Герой, произносящий этот «алфавитный монолог», иззержен из мира сытых
и не надеется туда проникнуть: «Нагота да босота — то моя красота».
«Повесть о Фоме и Ереме». Безнадежностью пронизана
смеховая «Повесть о Фоме и Ереме», небылица о двух братьях-неудачниках [4]. Здесь пародийно использован самый распространенный
в средневековом искусстве прием — контраст. Когда, например, подвижник
противопоставлялся грешнику, они изображались лишь двумя красками, черной
и белой, без переходов и полутонов. Фома и Ерема также противопоставлены
один другому, но это — мнимое противопоставление, псевдоконтраст, карикатура
на контраст. Автор пользуется противительным союзом «а», но связывает
им не антонимы, а синонимы. Вот он дает портреты двух братьев: «Ерема
был крив, а Фома с бельмом, Ерема был плешив, а Фома шелудив». Вот они
идут к обедне: «Ерема запел, а Фома завопил». Вот пономарь гонит их
из церкви: «Ерема ушел, а Фома убежал». Лихо братьям жить на белом свете,
ни в чем им нет удачи. Прогнали их из церкви, гонят и с пира: «Ерема
кричит, а Фома верещит». Нелепо они жили, нелепо и умерли: «Ерема упал
в воду, Фома на дно».
Один из списков повести заканчивается притворно-обличительным возгласом:
«Обоим дуракам упрямым смех и позор!» Эту сентенцию, это обвинение в
«дурости» ни в коем случае нельзя принимать за чистую монету. Нужно
помнить, что древнерусский смех универсален, что в смеховой культуре
граница между автором и героем, между рассказчиком и персонажами, между
насмешником и осмеиваемым зыбка и условна. Поэтому признание Фомы и
Еремы «дураками упрямыми» есть и признание всеобщей, в том числе и собственной,
«дурости». Таких признаний в смеховых текстах XVII в. более чем достаточно.

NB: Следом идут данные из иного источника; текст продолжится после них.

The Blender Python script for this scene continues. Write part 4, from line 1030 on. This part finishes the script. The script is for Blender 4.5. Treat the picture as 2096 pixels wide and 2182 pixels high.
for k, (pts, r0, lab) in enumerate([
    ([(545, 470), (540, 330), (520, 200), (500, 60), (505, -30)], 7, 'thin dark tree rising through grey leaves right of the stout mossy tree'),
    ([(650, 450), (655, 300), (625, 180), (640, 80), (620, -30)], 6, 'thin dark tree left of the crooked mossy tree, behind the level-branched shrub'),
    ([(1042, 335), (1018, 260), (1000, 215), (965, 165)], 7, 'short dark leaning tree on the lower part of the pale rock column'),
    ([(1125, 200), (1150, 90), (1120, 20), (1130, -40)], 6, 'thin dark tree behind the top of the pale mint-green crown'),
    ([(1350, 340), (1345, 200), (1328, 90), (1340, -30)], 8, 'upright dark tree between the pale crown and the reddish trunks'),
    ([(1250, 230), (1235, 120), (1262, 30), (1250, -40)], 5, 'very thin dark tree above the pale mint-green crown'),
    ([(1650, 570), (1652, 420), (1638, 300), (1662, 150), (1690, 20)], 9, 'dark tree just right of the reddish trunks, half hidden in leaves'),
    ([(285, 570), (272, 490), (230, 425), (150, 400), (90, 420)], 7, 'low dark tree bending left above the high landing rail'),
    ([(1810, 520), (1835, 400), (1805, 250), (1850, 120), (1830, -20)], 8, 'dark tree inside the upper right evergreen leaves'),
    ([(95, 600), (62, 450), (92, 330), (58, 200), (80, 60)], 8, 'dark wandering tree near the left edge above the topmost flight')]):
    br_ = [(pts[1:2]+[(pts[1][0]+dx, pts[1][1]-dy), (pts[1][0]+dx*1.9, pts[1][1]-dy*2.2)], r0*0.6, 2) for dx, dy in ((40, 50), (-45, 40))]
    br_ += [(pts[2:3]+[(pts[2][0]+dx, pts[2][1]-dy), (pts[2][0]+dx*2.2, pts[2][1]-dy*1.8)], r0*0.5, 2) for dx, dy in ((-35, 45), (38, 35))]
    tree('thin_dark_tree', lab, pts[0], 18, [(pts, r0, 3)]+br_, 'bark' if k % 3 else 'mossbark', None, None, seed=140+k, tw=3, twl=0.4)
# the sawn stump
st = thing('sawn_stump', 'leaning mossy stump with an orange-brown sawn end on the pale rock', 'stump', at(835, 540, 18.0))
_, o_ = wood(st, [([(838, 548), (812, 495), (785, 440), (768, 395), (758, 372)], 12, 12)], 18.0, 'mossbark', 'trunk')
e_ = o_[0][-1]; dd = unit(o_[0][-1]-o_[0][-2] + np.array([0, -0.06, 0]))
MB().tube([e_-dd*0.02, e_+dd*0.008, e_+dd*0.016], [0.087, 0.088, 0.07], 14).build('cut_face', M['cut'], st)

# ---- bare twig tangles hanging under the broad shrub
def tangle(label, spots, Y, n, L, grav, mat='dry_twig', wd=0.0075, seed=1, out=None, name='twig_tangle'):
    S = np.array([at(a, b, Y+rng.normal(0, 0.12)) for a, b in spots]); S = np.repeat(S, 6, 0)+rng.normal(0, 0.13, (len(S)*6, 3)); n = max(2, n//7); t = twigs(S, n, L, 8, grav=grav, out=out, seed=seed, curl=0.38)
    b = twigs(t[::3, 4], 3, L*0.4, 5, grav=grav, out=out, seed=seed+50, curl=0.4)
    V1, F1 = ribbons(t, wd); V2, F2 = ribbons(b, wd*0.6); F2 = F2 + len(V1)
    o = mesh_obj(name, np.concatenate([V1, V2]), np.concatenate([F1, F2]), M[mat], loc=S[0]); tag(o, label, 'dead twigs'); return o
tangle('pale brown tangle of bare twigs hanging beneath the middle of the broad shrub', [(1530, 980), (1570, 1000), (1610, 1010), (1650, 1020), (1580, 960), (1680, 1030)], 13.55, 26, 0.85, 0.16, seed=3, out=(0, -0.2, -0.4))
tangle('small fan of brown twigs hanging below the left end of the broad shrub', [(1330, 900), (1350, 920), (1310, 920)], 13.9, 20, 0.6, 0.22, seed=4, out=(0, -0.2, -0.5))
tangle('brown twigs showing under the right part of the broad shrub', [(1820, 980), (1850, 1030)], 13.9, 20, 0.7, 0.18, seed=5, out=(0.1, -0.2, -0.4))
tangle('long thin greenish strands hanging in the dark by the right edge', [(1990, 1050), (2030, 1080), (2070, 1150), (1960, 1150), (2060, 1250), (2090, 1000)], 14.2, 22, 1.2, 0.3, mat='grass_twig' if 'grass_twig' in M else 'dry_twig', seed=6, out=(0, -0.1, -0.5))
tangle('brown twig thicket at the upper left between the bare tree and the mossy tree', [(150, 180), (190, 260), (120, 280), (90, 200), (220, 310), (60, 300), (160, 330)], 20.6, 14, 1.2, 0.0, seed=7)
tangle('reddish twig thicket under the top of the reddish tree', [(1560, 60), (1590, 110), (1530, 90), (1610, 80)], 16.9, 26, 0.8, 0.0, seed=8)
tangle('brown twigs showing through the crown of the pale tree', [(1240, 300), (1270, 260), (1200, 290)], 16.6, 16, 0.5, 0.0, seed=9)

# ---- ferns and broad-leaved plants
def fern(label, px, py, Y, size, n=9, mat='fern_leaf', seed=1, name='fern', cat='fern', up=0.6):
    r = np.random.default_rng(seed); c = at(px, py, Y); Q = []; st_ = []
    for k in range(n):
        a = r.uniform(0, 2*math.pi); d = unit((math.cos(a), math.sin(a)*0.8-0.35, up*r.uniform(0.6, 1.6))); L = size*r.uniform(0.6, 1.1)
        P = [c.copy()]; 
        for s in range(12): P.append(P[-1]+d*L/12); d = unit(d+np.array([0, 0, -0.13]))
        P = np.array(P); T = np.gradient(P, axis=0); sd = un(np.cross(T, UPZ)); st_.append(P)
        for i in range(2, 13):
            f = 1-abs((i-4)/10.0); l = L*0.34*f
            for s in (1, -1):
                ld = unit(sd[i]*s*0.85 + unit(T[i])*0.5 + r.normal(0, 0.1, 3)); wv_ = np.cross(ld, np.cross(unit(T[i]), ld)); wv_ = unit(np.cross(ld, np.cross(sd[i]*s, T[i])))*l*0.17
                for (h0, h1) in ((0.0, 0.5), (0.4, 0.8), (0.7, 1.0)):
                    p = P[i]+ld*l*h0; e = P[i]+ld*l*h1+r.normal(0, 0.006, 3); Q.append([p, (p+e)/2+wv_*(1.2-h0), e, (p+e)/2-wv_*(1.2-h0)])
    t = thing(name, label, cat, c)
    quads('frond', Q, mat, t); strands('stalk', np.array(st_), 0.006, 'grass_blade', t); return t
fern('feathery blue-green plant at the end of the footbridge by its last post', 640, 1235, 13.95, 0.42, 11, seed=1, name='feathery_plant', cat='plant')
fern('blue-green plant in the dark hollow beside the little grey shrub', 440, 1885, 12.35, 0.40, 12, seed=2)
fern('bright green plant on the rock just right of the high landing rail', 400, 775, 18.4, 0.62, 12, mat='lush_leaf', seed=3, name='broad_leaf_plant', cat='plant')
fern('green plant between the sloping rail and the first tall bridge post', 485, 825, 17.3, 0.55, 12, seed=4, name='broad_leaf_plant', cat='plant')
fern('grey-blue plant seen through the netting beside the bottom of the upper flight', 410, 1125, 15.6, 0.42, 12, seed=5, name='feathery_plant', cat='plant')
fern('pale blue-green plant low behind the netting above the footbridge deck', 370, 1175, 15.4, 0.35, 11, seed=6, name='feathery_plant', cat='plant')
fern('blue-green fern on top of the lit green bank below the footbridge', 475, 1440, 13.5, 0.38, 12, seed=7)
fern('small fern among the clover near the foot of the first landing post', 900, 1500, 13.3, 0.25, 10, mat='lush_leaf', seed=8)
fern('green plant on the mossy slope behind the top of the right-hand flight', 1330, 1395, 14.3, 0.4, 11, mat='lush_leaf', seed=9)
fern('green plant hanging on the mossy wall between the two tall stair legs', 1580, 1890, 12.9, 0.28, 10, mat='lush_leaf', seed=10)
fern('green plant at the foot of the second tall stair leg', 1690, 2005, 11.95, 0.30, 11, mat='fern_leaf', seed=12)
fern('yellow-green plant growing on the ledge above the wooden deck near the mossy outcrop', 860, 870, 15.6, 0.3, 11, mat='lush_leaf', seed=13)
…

«Бьет челом сын твой, богом даной, а дурак давной», — рекомендуется
автор одного раёшного послания [5]. Это
притворное саморазоблачение и самоуничижение, «маска дурости», шутовская
гримаса, потому что «голый и небогатый» изгой смеховой литературы избирает
роль шута.
Свою социальную «наготу» он превращает в наготу шутовскую, а рубище
бедняка — в маскарадный, шутовской костюм. В «Азбуке о голом и небогатом
человеке» читаем: «Феризы (или ферязи, старинная одежда без воротника,
с длинными рукавами) были у меня хорошия рагоженные, а завязки были
долгий мачалныя, и те лихия люди за долг стащили, а меня совсем обнажили».
Мочала и рогожа — извечные приметы шутовского платья. Следовательно,
герой здесь становится в позу шута. И не случайно эта реплика помещена
под буквой «ферт»: «ферт» считался своего рода пиктограммой, изображающей
позера, франта, кичливого, вздорного человека, стоящего избочась, как
бы красуясь.
В языке XVII в. слово дурак, в частности, означало шута. В
дворцовом штате царя Алексея Михайловича были дураки-шуты, а у царицы
Марии Ильиничны Милославской — дурки-шутихи, карлы и карлицы, которые
забавляли царское семейство [6]. Основной
парадокс шутовской философии гласит, что мир сплошь населен дураками,
и среди них самый большой дурак тот, кто не догадывается, что он дурак.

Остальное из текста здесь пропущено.